Mascha Schilinski crea un poema cinematográfico sobre el trauma intergeneracional y la memoria colectiva en una Alemania rural a través de un montaje fragmentado y un lenguaje visual cargado de símbolos.
FICM 2025 | El sonido al caer (2025)
Puntuación: ★★★★½
Dirección: Mascha Schilinski
Reparto: Hanna Heckt, Greta Krämer, Filip Schnack, Helena Lüer, Anastasia Cherepakha, Susanne Wuest y Gode Benedix
La segunda película de Mascha Schilinski, El sonido al caer, es una obra que respira desde la ambición, pero una ambición profundamente emocional antes que formal. Es una exploración de la memoria, el trauma y el eco generacional que atraviesa el tiempo como un fantasma, impregnando las paredes de una granja que actúa como corazón y tumba a la vez. Schilinski no solo filma una historia sobre mujeres marcadas por la violencia y el deseo, sino que construye un poema visual sobre la herencia del dolor, donde cada gesto, cada silencio y cada sombra cargan con la densidad de un siglo entero.
A lo largo de cuatro generaciones, El sonido al caer despliega un retrato coral de lo femenino como algo cíclico, sometido y resiliente, en una Alemania rural donde el tiempo parece estancado entre guerras, trabajos domésticos y el peso de la historia. La granja donde transcurre todo es más que un espacio: es una herida abierta que se niega a cerrarse.

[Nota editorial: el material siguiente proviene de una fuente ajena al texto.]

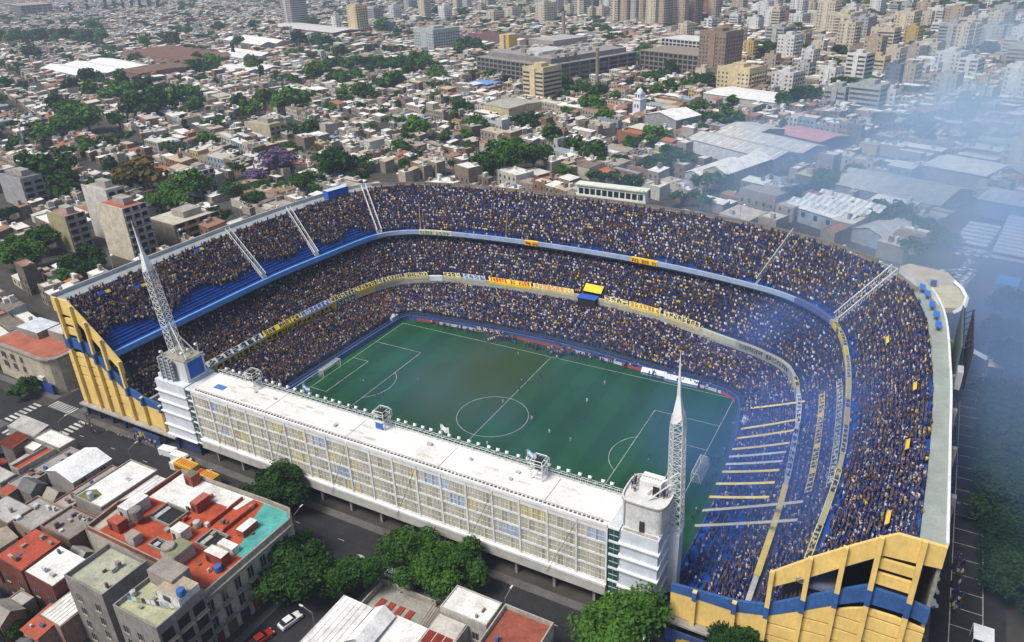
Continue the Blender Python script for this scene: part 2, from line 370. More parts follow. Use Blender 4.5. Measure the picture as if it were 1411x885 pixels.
# barrier rails along the front of the upper tier (blue empty rows)
mb = MB()
for t, v0, hh, st in (('up',.04,1.1,3),('up',.36,1.0,3)):
    for k in range(0, K(5), 1):
        u = k/NS
        a = Vector(surf(t, u, v0)); b = Vector(surf(t, u+1/NS, v0)); mb.tube(a+Vector((0,0,hh+.5)), b+Vector((0,0,hh+.5)), .04, (.05,.09,.2), 3)
        mb.tube(a+Vector((0,0,.3)), a+Vector((0,0,hh+.5)), .04, (.05,.09,.2), 3)
for k in range(0, K(5), 2):
    u = k/NS; 
    a = Vector(surf('up', u, .04)); b = Vector(surf('up', u, .33)); mb.tube(a+Vector((0,0,1.5)), b+Vector((0,0,1.5)), .05, (.05,.09,.2), 3)
mb.build("crowd_barriers", MCL, stad)
# radiating stair gangways
def gangway(u, col, w=.9, two=True, v0=.0, v1=1.0):
    mb = MB()
    for k in range(20):
        a = Vector(surf('up', u, v0+(v1-v0)*k/20)); b = Vector(surf('up', u, v0+(v1-v0)*(k+1)/20))
        tt = Vector(surf('up', u+.02, .5))-Vector(surf('up', u, .5)); tt.z = 0; tt.normalize()
        for s in ((-1, 1) if two else (0,)):
            o_ = tt*w*s; mb.tube(a+o_+Vector((0,0,2.2)), b+o_+Vector((0,0,2.2)), .16, col); mb.tube(a+o_+Vector((0,0,1.0)), b+o_+Vector((0,0,1.0)), .10, col)
            mb.tube(b+o_, b+o_+Vector((0,0,2.2)), .08, col)
        q = [a-tt*w, a+tt*w, b+tt*w, b-tt*w]; mb.quad([x+Vector((0,0,.6)) for x in q], (.30,.33,.38)); 
    o = mb.build("stair_gangway", MCL, stad); return o
for u, c, w_ in ((1.82,(.66,.68,.68),.7),(2.78,(.66,.68,.68),.7),(4.3,(.72,.74,.74),.8),(12.0,(.7,.72,.74),1.3),(10.3,(.50,.50,.46),.35)): gangway(u, c, w_, w_ > .5)
for u in (5.6, 6.9): gangway(u, (.28,.24,.15), .3, False, 0, .5)
# ---------------- end walls
E_ = dict(ribs=[94.8,89.7,85.6,81.3,76.4,71.5,65.1])
TOPL = [(97.5,33.9),(94.8,33.8),(91.6,33.8),(89.7,32.4),(85.7,29),(81.4,25.2),(76.4,20.3)]
def interp(tbl, x):
    tbl = sorted(tbl)
    for (a, za), (b, zb) in zip(tbl, tbl[1:]):
        if a <= x <= b: return za+(zb-za)*(x-a)/(b-a)
    return tbl[0][1] if x < tbl[0][0] else tbl[-1][1]
BT = [(97.5,22.6),(94.8,23.2),(89.2,23.4),(85.4,20.7),(81,17.2),(76.3,13.5),(71.4,12),(65.1,11.4),(61,11.0)]
BB = [(97.5,19.8),(94.8,20.4),(89.2,20.3),(85.5,17.9),(81.1,14.6),(76.3,11.2),(71.6,9.8),(65,9.6),(61,9.3)]
UT = [(97.5,33.9),(91.6,33.9),(89.7,32.5),(85.7,29.1),(81.4,25.3),(76.4,20.4)]
UB = [(97.5,30.2),(94.5,29.9),(90.5,29.6),(89.7,29),(85.8,25.5),(81.6,21.6),(76.4,17.2)]
def endwall(s, label):
    y0, y1 = -45.1, -44.6
    e = link("end_wall", None, stad); 
    def band(tb, bb, x0, x1, col, name, m=MCL, ya=y0, yb=y1):
        xs = sorted(set([x0, x1]+[x for x, _ in tb+bb if x0 < x < x1])); mb = MB()
        for a, b in zip(xs, xs[1:]):
            P = [(s*a, interp(bb,a)), (s*b, interp(bb,b)), (s*b, interp(tb,b)), (s*a, interp(tb,a))]
            fr_ = [(x, ya, z) for x, z in P]; bk = [(x, yb, z) for x, z in P]
            if s < 0: fr_, bk = fr_[::-1], bk[::-1]
            mb.quad(fr_, col); mb.quad(bk[::-1], col); mb.quad([fr_[3], fr_[2], bk[2], bk[3]], col); mb.quad([fr_[0], bk[0], bk[1], fr_[1]], col); mb.quad([fr_[1], bk[1], bk[2], fr_[2]], col); mb.quad([fr_[3], bk[3], bk[0], fr_[0]], col)
        return mb.build(name, m, e)
    band(UT, UB, 76.4, 97.5, (.8,.56,.18), "yellow_upper_band", MYEL)
    band(BT, BB, 61, 97.5, (.05,.15,.4), "blue_band", MBLU, y0-.05, y1)
    F0 = lambda z: [(50,z),(100,z)]
    # lower yellow wall in leaning panels with slits
    G1 = [(97.5,16.9),(94.8,17.2),(89.2,17),(85.5,15.9),(81.1,13),(76.3,11.1),(61,9.2)]
    low = [(x, interp(BB,x)-.02) for x in (61,65,71.6,76.3)]
    band(low, F0(4.2), 61, 76.4, (.8,.56,.18), "yellow_lower_wall", MYEL)
    for (a, b) in ((76.4,81.3),(81.3,85.6),(85.6,89.7),(89.7,97.5)):
        tops = [(x, interp(BB,x)-(1.2 if a > 84 else .25)) for x in (a,(a+b)/2,b)]
        zt = min(z for _, z in tops)
        nsl = 3 if a > 80 else 2; zz = [zt-1.2-2.6*i for i in range(nsl)]
        prev = tops
        for z in zz:
            sl_ = [(a, z+(.0 if a < 84 else .5)), (b, z+.5)]
            band(prev, [(x, zz_+.18) for x, zz_ in sl_], a, b, (.8,.56,.18), "yellow_lower_wall", MYEL); prev = [(x, zz_-.18) for x, zz_ in sl_]
        band(prev, F0(4.2), a, b, (.8,.56,.18), "yellow_lower_wall", MYEL)
    # louvre panels between the two outer ribs
    for zl, zh in ((27.2,28.9),(24.3,26.3)):
        band(F0(zh), F0(zl), 89.9, 94.7 if s > 0 else 94.7, (.8,.56,.18), "louvre_panel", MYEL)
    for x in E_['ribs']+([] if s > 0 else []):
        zt = interp(UT, x)+.5 if x > 76 else interp(BT, x)+.2
        mb = MB(); mb.box(s*x-.35, s*x+.35, y0-.75, y0-.06, 3.6, zt); mb.build("rib", MYEL, e)
        mb = MB(); mb.box(s*x-.37, s*x+.37, y0-.78, y0-.055, interp(BB,x), interp(BT,x)); mb.build("blue_rib_band", MBLU, e)
    mb = MB(); mb.box(min(s*61,s*97.5), max(s*61,s*97.5), -46.6, -44.2, 3.7, 4.1, (.3,.28,.22)); mb.build("canopy", MCONC, e)
    mb = MB()
    for k in range(8): x = s*(62+5*k); mb.box(x-.3, x+.3, -45.4, -44.8, 0, 3.7, (.04,.06,.2))
    mb.box(min(s*61,s*97.5), max(s*61,s*97.5), -43.2, -43, 0, 3.7, (.03,.045,.14)); mb.build("ground_colonnade", MCL, e)
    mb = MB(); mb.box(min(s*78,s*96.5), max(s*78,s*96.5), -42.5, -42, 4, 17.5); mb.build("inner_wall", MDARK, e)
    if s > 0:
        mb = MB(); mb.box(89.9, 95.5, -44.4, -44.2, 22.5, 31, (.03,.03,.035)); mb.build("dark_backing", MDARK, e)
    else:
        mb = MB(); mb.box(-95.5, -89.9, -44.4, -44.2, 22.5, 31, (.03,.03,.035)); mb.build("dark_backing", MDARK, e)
endwall(1, ""); endwall(-1, "")
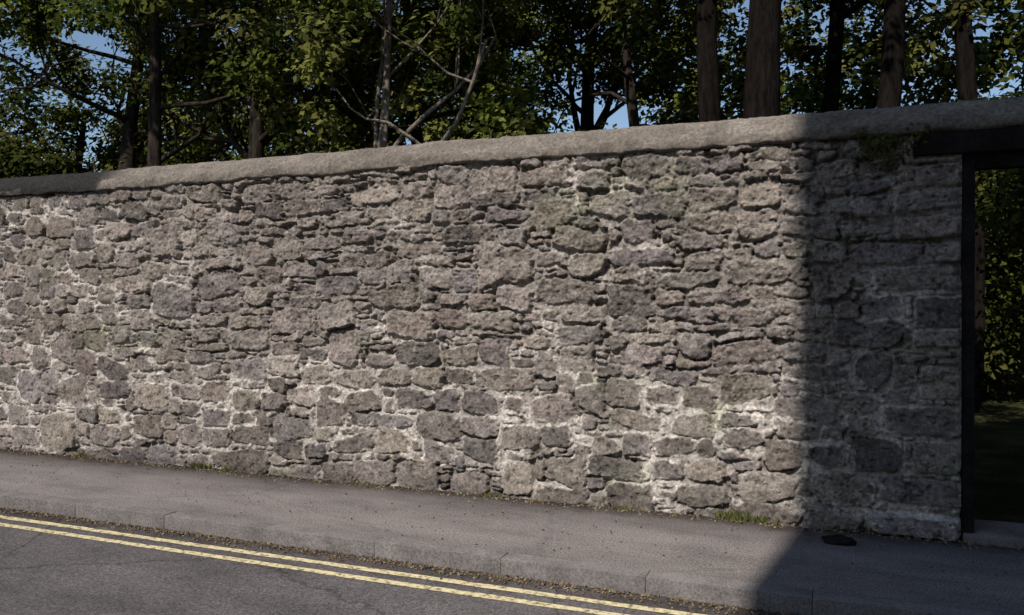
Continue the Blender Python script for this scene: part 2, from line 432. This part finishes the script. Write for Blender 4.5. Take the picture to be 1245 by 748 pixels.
def branch(parts,tips,p,d,L,r,lvl,rng,maxl,up=.25):
    n=5;pts=[p];rs=[r];q=Vector(p);dd=Vector(d)
    for i in range(n):
        dd=(dd+Vector(rng.normal(0,.16,3))+Vector((0,0,up*.15))).normalized()
        q=q+dd*L/n;pts.append(q.copy());rs.append(r*(1-.65*(i+1)/n))
    parts.append(tube(pts,rs,8 if lvl==0 else (6 if lvl==1 else 4)))
    if lvl>=maxl-1: tips.append(q.copy())
    if lvl==maxl-1: tips.append(pts[3].copy())
    if lvl<maxl:
        for _ in range(3 if lvl>0 else 4):
            i=rng.integers(2,n+1);s=Vector(rng.normal(0,1,3)).normalized()
            nd=(dd*.7+s*.8+Vector((0,0,up*.4))).normalized()
            branch(parts,tips,pts[i],nd,L*rng.uniform(.5,.75),rs[i]*.7,lvl+1,rng,maxl,up)
def tree(name,x,y,r,H,lean,crown0,nl,seed,bark=BARK,cr=.55,per=130,ls=.13,spread=2.6,dark=1.0,low=None,fork=None,bare=None,keep=.28):
    rng=np.random.default_rng(seed);e=empty(name)
    parts=[];tips=[];n=10;pts=[];rs=[]
    for i in range(n+1):
        t=i/n;pts.append(Vector((x+lean[0]*t*H+.16*math.sin(t*6+seed)*(t>0),y+lean[1]*t*H+.1*math.sin(t*4+seed*2),H*t-.05)));rs.append(r*(1.25-.95*t**.8) if i else r*1.5)
    parts.append(tube(pts,rs,12))
    if fork:
        for (zf,ddir,L,rf) in fork:
            i=int(zf/H*n);p=pts[i].lerp(pts[i+1],zf/H*n-i)
            branch(parts,tips,p,Vector(ddir).normalized(),L,rf,1,rng,3,.4)
    for k in range(nl):
        t=crown0/H+(1-crown0/H)*(k+.3)/nl;fi=t*n;i=min(int(fi),n-1);p=pts[i].lerp(pts[i+1],fi-i)
        an=k*2.4+rng.uniform(-.4,.4)
        d=Vector((math.cos(an),math.sin(an),rng.uniform(.15,.8))).normalized()
        branch(parts,tips,p,d,spread*rng.uniform(.7,1.1)*(1.15-.6*(t-crown0/H)),rs[i]*.42,1,rng,3,.3)
    tips.append(pts[-1])
    V,F=merge(parts);mesh_np('trunk_and_limbs',V,F,bark,e,True)
    c=np.array([tuple(t) for t in tips]);c=c+rng.normal(0,.15,c.shape)
    if low is not None:c=c[c[:,2]>low]
    if bare:
        k=(c[:,1]>y+.25)|(c[:,2]>bare)|(rng.random(len(c))<keep);c=c[k]
    vs=[]
    for sel,pf,lf in ((c[:,2]<=8,1,1),(c[:,2]>8,.3,1.8)):
        cc=c[sel]
        if len(cc)==0: continue
        cols=GREENS[rng.integers(len(GREENS),size=len(cc))]*rng.uniform(.7,1.3,(len(cc),1))*dark
        vs.append(leaf_quads(cc,rng.uniform(.5,1.15,len(cc))*cr,int(per*pf),ls*lf,cols,rng))
    V,F=merge([(a,b) for a,b,_ in vs]);C=np.concatenate([q for _,_,q in vs])
    mesh_np('foliage',V,F,LEAF,e,False,C)
    return e
tree('broadleaf_tree',-12.1,11.3,.18,9,(.0,.02),3.8,10,21,low=3.4,bare=6.2)
tree('broadleaf_tree',-9.9,9.9,.14,8.5,(-.06,.0),4.6,9,22,low=4.3,bare=6.2)
tree('broadleaf_tree',-9.3,11.4,.17,9,(-.02,.0),4.2,10,23,low=3.8,fork=[(3.6,(-.6,.2,1),3,.08)],bare=6.0)
tree('broadleaf_tree',-6.9,10.4,.10,7.5,(.10,.05),4.9,8,24,bark=PALEBARK,low=4.6,per=80,fork=[(3.0,(.75,.1,1),3.0,.06),(3.4,(.2,0,1.),2.6,.05),(3.7,(1.,.1,.8),2.6,.045),(3.2,(-.4,0,1.),2.0,.04)],bare=5.4)
tree('broadleaf_tree',-7.4,13.4,.16,9,(.0,.0),3.6,13,25,low=3.0)
tree('broadleaf_tree',-11.2,13.6,.16,8,(.0,.0),3.4,11,35,low=3.0)
tree('broadleaf_tree',-4.95,16.4,.22,9,(.03,.0),4.8,8,26,low=4.8,fork=[(4.3,(.7,0,1),3,.10),(4.6,(-.5,0,1),2.5,.09)],bare=6.2)
tree('broadleaf_tree',-3.3,13.6,.13,9,(-.02,.0),4.4,10,31,low=4.0)
tree('pine_tree',-1.75,12.3,.19,13,(.0,.0),6.6,8,27,bark=PINEBARK,low=5.2,dark=.7,per=90,bare=6.5,keep=.1)
tree('pine_tree',-.93,11.5,.27,14,(.005,.0),6.4,9,28,bark=PINEBARK,low=5.4,dark=.7,per=90,bare=6.5,keep=.1)
tree('pine_tree',-.25,15.2,.17,13,(.0,.0),6.2,8,29,bark=PINEBARK,low=4.6,dark=.7,per=90)
tree('pine_tree',.42,13.1,.19,13,(.01,.0),6.4,8,30,bark=PINEBARK,low=5.2,dark=.7,per=90,bare=6.5,keep=.1)
tree('pine_tree',1.6,13.8,.16,13,(.0,.0),6.2,8,32,bark=PINEBARK,low=4.2,dark=.7,per=90)
tree('broadleaf_tree',-15.5,13,.17,5.6,(.0,.0),3.0,6,33,low=2.6,dark=.6,per=80,spread=1.8)
tree('broadleaf_tree',4.5,12,.2,10,(.0,.0),4,6,34,dark=.8,per=60)

def mass(name,items,per,ls,seed,dark=.8):
    rng=np.random.default_rng(seed);cs=[];rr=[];tp=[]
    for (x,y,z,rx,rz,n) in items:
        d=rng.normal(size=(n,3));d/=np.linalg.norm(d,axis=1)[:,None];d*=(rng.random(n)**.4)[:,None]
        cs.append(np.array([x,y,z])+d*np.array([rx,rx*.8,rz]));rr.append(rng.uniform(.35,.8,n))
        if z>3.6:
            tp.append(tube([(x,y,-.1),(x+.1,y,z*.5),(x-.1,y,z)],[.2,.16,.08],7))
    c=np.concatenate(cs);r=np.concatenate(rr);k=c[:,2]>.1;c=c[k];r=r[k]
    cols=GREENS[rng.integers(len(GREENS),size=len(c))]*rng.uniform(.55,1.25,(len(c),1))*dark
    V,F,C=leaf_quads(c,r,per,ls,cols,rng)
    e=empty(name);mesh_np('foliage',V,F,LEAF2,e,False,C)
    if tp:
        V,F=merge(tp);mesh_np('trunks',V,F,BARK,e,True)
mass('distant_trees',[(-27,18,4,3,3,60),(-22.5,18,3.8,2.4,2.2,80),(-18.6,19.0,5.6,2.3,3.6,160),(-15.5,20,6,2.8,4.6,170),(-12,21,6,2.6,4.8,170),(-9.3,22,6,2.0,4.8,150),
   (-7.0,24,3.6,1.6,1.8,50),(-3.0,21,6,2.1,4.8,160),(-.2,22,6,2.2,4.8,150),(2.3,21,5.5,2.4,4.8,150),(3.3,25,2.2,3.0,2.2,90),(5.5,22,5,3,4,80),(9,20,5,3,4,50)],80,.20,51,.9)
mass('shrubs',[(-14,10.2,3.2,1.5,1.9,90),(-16.5,11,3.3,1.6,2.1,70),(-12.2,12,3.0,1.3,2.0,60),(-9,14.5,2.8,1.6,2,60),(-5.5,19,2.6,2.2,2,60),(-2,17.5,2.4,1.6,1.8,50),(.5,18,2,1.5,1.6,50),
   (2.1,15.5,1.4,1.4,1.3,70),(2.9,14.5,3.0,1.4,1.3,60),(4.6,14.5,1.8,1.5,1.8,40),(3.2,17.5,1.6,1.8,1.6,60)],95,.12,52,.35)
mass('evergreen_bush',[(1.95,9.6,2.6,.7,1.0,45),(2.1,9.4,1.3,.6,.5,22),(1.4,10.8,3.1,.6,.6,22)],110,.08,53,.3)

def ivy(name,pts,seed,n=110,dark=.8):
    rng=np.random.default_rng(seed);V,F,C=leaf_quads(np.array(pts),np.full(len(pts),.10),n,.032,GREENS[rng.integers(6,size=len(pts))]*dark,rng,.8,.8)
    mesh_np(name,V,F,LEAF,None,False,C)
ivy('ivy',[(.10,D-.05,2.74),(.20,D-.06,2.70),(.28,D-.05,2.72),(.34,D-.04,2.66),(.16,D-.04,2.63),(.26,D-.03,2.58),(.45,D-.06,2.74)],61,55,.45)
def weed(name,x,y,n,h,seed):
    rng=np.random.default_rng(seed);V=[];F=[];C=[]
    for i in range(n):
        a=rng.uniform(0,6.28);r=rng.uniform(0,.09);bx=x+math.cos(a)*r*1.8;by=y+math.sin(a)*r*.35
        hh=h*rng.uniform(.4,1);lx=rng.normal(0,.4)*hh;ly=-abs(rng.normal(0,.35))*hh;w=.004+.006*rng.random()
        k=len(V);V+=[(bx-w,by,0),(bx+w,by,0),(bx+lx*.4+w,by+ly*.4,hh*.6),(bx+lx*.4-w,by+ly*.4,hh*.6),(bx+lx+w*.2,by+ly,hh),(bx+lx-w*.2,by+ly,hh)]
        F+=[(k,k+1,k+2,k+3),(k+3,k+2,k+4,k+5)];C+=[np.array((.11,.115,.04))*rng.uniform(.6,1.4)]*6
    mesh_np(name,V,F,LEAF,None,False,np.array(C))
for i,(x,n,h) in enumerate([(-5.75,50,.08),(-5.45,30,.05),(-.78,45,.10),(-.62,30,.07),(-2.7,20,.05),(-3.9,16,.04),(-7.3,25,.06),(.3,20,.06),(-1.6,16,.04)]):
    weed('weed',x,D-.045,n,h,70+i)
rng=np.random.default_rng(9);N=8500
lx=rng.uniform(-14,6,N);dd=4.715-np.abs(rng.normal(0,.06,N))-.005;k=rng.random(N)<(.25+.75*vn(lx*1.3,lx*0,2));lx=lx[k];dd=dd[k]
cen=np.stack([lx,dd,np.full(len(lx),-.092)],-1)
M=2600;lx2=rng.uniform(-14,2,M);cen2=np.stack([lx2,D-.03-np.abs(rng.normal(0,.07,M)),np.full(M,.006)],-1)
M=500;cen3=np.stack([rng.uniform(-12,3,M),rng.uniform(4.9,6.2,M),np.full(M,.005)],-1);cen=np.concatenate([cen,cen2,cen3])
cols=np.array([(.17,.12,.065),(.13,.10,.07),(.22,.175,.12),(.07,.06,.05)])[rng.integers(4,size=len(cen))]
V,F,C=leaf_quads(cen,np.full(len(cen),.006),1,.022,cols,rng,.3,.6);mesh_np('leaf_litter',V,F,LEAF2,None,False,C)

# ------------------------------------------------------------ house across the road (casts the shadow)
HX=-1.46;HY=-3.02;HH=14.5
house=empty('rendered_house')
RENDER=mat_simple('house_render',[(.3,(.42,.39,.34)),(.7,(.5,.47,.42))],2,60,.004,detail=.1)
SLATE=mat_simple('slate',[(.3,(.06,.065,.08)),(.7,(.1,.1,.12))],5,40,.01)
GLASS,nt,b,_c=newmat('window_glass',False);b.inputs['Base Color'].default_value=(.02,.025,.03,1);b.inputs['Roughness'].default_value=.08
FRAME=mat_simple('white_joinery',[(.3,(.7,.7,.68)),(.7,(.78,.78,.76))],2,40,.001,detail=.05)
box('walls',HX,HX+11,HY-8,HY,-.1,HH,RENDER,house)
rv=[(HX-.0,HY+.25,HH-.05),(HX+11.2,HY+.25,HH-.05),(HX+11.2,HY-4,HH+3.4),(HX-.0,HY-4,HH+3.4),(HX-.0,HY-8.25,HH-.05),(HX+11.2,HY-8.25,HH-.05)]
mesh_np('roof',rv,[(0,1,2,3),(3,2,5,4)],SLATE,house)
mesh_np('gables',[(HX+.002,HY,HH),(HX+.002,HY-8,HH),(HX+.002,HY-4,HH+3.3),(HX+10.998,HY,HH),(HX+10.998,HY-8,HH),(HX+10.998,HY-4,HH+3.3)],[(0,1,2),(3,5,4)],RENDER,house)
box('chimney',HX+5,HX+6.2,HY-4.5,HY-3.6,HH+2.8,HH+4.8,RENDER,house)
for fl in range(4):
    for k in range(4):
        cx=HX+1.6+k*2.6;z0=.9+fl*3.4
        if fl==0 and k==1: continue
        box('window',cx-.5,cx+.5,HY+.004,HY+.03,z0,z0+1.7,GLASS,house)
        for nm,a in (('window_head',(cx-.56,cx+.56,HY+.004,HY+.06,z0+1.703,z0+1.78)),('window_sill',(cx-.6,cx+.6,HY+.004,HY+.1,z0-.09,z0-.003)),
                     ('window_mullion',(cx-.03,cx+.03,HY+.032,HY+.055,z0,z0+1.7)),('window_transom',(cx-.5,cx-.032,HY+.032,HY+.05,z0+.83,z0+.88)),('window_transom',(cx+.032,cx+.5,HY+.032,HY+.05,z0+.83,z0+.88))):
            box(nm,*a,FRAME,house)
dx=HX+4.2
box('front_door',dx-.45,dx+.45,HY+.004,HY+.05,0,2.1,TIMBER,house)
box('door_surround',dx-.55,dx+.55,HY+.004,HY+.09,2.103,2.3,FRAME,house)

# ------------------------------------------------------------ light, sky, camera
S=Vector((-.121*math.cos(EL),-.993*math.cos(EL),math.sin(EL))).normalized()
sd=bpy.data.lights.new('sun','SUN');sd.energy=5.0;sd.angle=math.radians(.8);sd.color=(1,.935,.86)
so=bpy.data.objects.new('sun',sd);so.rotation_euler=(-S).to_track_quat('-Z','Y').to_euler();so.location=(-3,-20,25);link(so)
w=bpy.data.worlds.new('World');scene.world=w;w.use_nodes=True;nt=w.node_tree
sk=nt.nodes.new('ShaderNodeTexSky');sk.sky_type='NISHITA';sk.sun_disc=False;sk.sun_elevation=EL;sk.sun_rotation=math.atan2(S.x,S.y)
sk.air_density=1.0;sk.dust_density=.6;sk.ozone_density=1.8
bg=nt.nodes['Background'];bg.inputs[1].default_value=.11;nt.links.new(sk.outputs[0],bg.inputs[0])
cd=bpy.data.cameras.new('camera');cam=bpy.data.objects.new('camera',cd);link(cam)
cd.lens=36*1000/1245;cd.sensor_width=36;cd.clip_end=1500;cd.clip_start=.05
cam.location=(0,0,1.6);cam.rotation_euler=(math.radians(90-.34),0,math.radians(22.1))
scene.camera=cam
scene.view_settings.view_transform='Standard';scene.view_settings.look='None';scene.view_settings.exposure=0;scene.view_settings.gamma=1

Schilinski convierte las paredes, los retratos familiares y el río cercano en portadores de un lenguaje simbólico —el agua como memoria, la luz como trauma revelado, el barro como herencia genética del sufrimiento—.
Su montaje fragmentado —que rompe cronologías y enlaza épocas mediante rimas visuales— recuerda el trabajo de Malick o la sutileza metafísica de Apichatpong Weerasethakul. Pero lo que en otros cineastas sería abstracción, aquí es densidad emocional: los cuerpos, sobre todo los femeninos, son contenedores del tiempo. La cámara los recorre con una proximidad táctil, los respira y los disuelve, como si cada encuadre estuviera a punto de perderlos entre generaciones. Schilinski logra un equilibrio singular entre lo histórico y lo sensorial; su ambición no se mide en la magnitud del relato, sino en su capacidad de entrelazar la intimidad con el tiempo.

El uso del sonido, y especialmente del silencio, es otro eje esencial. El agua —ya sea como río, lluvia o respiración— se convierte en un leitmotiv casi espiritual. Su rugido final, desbordando la imagen, condensa el peso acumulado de un siglo de culpa y represión. Es un recurso de montaje y sonido que otorga a la película una estructura musical: cada historia reverbera en la siguiente, cada generación hereda el eco sonoro de la anterior.
Sin embargo, El sonido al caer no está exenta de sus excesos. La película, en su ambición poética, a veces cae en la reiteración simbólica o en un lirismo visual que parece complacerse demasiado en su propia densidad. Ciertos pasajes —particularmente en la tercera historia, ambientada en la Alemania del Este— abusan del montaje elíptico hasta el punto de diluir la emoción en pura textura. Esa tendencia al “cine del eco” se vuelve un arma de doble filo: hipnótica, sí, pero también distanciada. Aun así, es un riesgo coherente con su visión: Schilinski asume la forma como espejo de la memoria, donde nada es lineal, todo es reverberación.
El fileme dialoga con tradiciones del cine europeo contemporáneo —de Haneke a Ulrich Köhler— pero se distingue por su mirada profundamente femenina. Las mujeres que habitan la granja no son heroínas ni víctimas, sino presencias atávicas que absorben la violencia de su entorno y la transmutan en resistencia silenciosa. En ellas, el pasado no se recuerda: se encarna. Y es ahí donde Schilinski, con sensibilidad y rigor, transforma la historia en mito.
En última instancia, El sonido al caer es una película que observa el tiempo como una materia viva, corrupta y doliente. Una obra donde los fantasmas no aparecen, sino que se heredan. Schilinski, con una madurez sorprendente para su segundo largometraje, demuestra que el cine puede ser una excavación arqueológica de la memoria: una forma de mirar hacia el sol, aunque duela, aunque ciegue.